Really? This home looks monolithic and obnoxious.
shane on 07 Mar 2011 at 11:18 am #
looks as if the house was just dropped there, no connection to the surroundings. Nice kitchen & use of colours. Dining table is too small & makes zero impact (9 or 10′ Iconoclast would have looked great!). Poor light fixtures, above table & over bed.
Rube on 07 Mar 2011 at 2:57 pm #
This house serves as a tool for viewing the landscape, I’m not convinced of the ‘primal connection’ the architects claim one experiences on the ground floor.
Michael G on 07 Mar 2011 at 3:54 pm #
I see homes like this and it brings back fond memories of Florida beach homes. Some friends of my parents had a beach house similar to this that I absolutely loved. I was only 5, but the clean and space-age style of it in places, really excited me. To these builders, a beautiful job.
Anthony on 07 Mar 2011 at 8:30 pm #
As an isolated house on the landscape I think it looks fantastic, a bit like a sculpture.
Ryan on 07 Mar 2011 at 10:39 pm #
“The juxtaposition of its geometry to the surrounding landscape accentuates the mountain and evergreen forest setting…” I beg to differ. The shapes are simply to large and obnoxious to have any intimate relationship to the environment. It looks like a commercial building, perhaps an office for an architectural studio? The predictable material choices do little to change this. Reducing the proportions, unifying the mismatched foundation, and more selective glazing would have gone a long ways here. However, that chandelier (sans the table underneath), and that stool in the bathroom are wonderful.
Scott Michael on 08 Mar 2011 at 9:14 pm #
would like a photo of the other facade to get a sense of visitor arrival and see if there is any connection other than visual to the site.
peterfennely on 10 Mar 2011 at 8:05 am #
acoustics would be terrible…. this always seems to be the one thing young architects forget.
in the UK, more people are building their whiz-bang open-plan concrete & glass houses with a “snug”!
wordblox on 13 Mar 2011 at 5:26 pm #
I really appreciate projects that develop a simple concept and push it to the limit, in this case, the “framed view”. The building is such a clear expression of this idea that the written description is superfluous: the architecture speaks for itself.
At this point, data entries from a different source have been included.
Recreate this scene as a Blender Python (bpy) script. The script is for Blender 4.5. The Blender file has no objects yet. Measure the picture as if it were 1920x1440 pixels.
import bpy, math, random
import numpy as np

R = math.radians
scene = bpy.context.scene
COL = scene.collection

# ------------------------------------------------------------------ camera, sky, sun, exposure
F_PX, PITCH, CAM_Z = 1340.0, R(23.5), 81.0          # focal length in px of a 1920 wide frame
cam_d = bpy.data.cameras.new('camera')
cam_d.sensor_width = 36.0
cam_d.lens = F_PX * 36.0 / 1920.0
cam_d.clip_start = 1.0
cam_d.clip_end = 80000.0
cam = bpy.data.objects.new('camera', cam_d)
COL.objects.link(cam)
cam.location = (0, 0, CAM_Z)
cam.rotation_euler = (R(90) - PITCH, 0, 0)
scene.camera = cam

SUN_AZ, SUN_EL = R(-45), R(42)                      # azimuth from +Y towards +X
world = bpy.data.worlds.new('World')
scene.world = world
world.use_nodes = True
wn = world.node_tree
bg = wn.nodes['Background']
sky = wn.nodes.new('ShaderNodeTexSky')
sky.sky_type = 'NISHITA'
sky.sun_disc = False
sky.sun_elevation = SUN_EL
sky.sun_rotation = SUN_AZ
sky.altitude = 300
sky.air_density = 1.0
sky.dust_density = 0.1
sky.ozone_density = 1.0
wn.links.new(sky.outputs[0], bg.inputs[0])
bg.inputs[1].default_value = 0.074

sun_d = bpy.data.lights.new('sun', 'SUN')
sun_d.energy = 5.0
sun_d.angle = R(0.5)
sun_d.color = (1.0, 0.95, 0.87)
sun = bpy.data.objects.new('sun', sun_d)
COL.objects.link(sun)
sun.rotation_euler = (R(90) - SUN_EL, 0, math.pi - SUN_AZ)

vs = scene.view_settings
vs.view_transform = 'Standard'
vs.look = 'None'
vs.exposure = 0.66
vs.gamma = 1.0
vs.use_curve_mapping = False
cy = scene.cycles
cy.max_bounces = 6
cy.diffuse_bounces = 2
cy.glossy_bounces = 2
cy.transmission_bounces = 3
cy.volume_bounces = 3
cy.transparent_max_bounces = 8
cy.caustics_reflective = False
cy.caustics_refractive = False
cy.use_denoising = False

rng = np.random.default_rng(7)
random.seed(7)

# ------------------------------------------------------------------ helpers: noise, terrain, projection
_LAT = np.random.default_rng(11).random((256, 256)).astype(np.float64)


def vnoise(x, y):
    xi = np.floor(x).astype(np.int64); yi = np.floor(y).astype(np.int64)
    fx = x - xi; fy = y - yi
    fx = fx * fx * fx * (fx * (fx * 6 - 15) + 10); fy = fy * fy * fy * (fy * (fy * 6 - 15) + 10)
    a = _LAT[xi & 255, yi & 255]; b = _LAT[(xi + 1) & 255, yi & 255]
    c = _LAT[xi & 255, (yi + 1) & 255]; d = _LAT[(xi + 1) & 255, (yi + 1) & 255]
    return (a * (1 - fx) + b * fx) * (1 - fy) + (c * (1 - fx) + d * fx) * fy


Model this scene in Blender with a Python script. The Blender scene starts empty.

As for other comments, @Snib I don’t quite understand the criticism that this building is “monolithic and obnoxious”. The description clearly states that the building is to read as an object on the land, not an unusual relationship to establish between site and built form (think Corbusier’s Villa Savoye). Judged against the stated goals of the designer, this should be considered a successful project. @Ryan, the size & materials certainly reinforce this relationship between form and context. To be read at all against something as expansive as a landscape, a certain scale is required, too small and the form is lost entirely. “Predictable materials”? Given the sustainable intentions, and the immediate connection of wood to the natural environment, I would say more like sensible. “Unpredictable materials” would confuse the intention, I believe. I’d be curious to know what you’d suggest though as an alternative.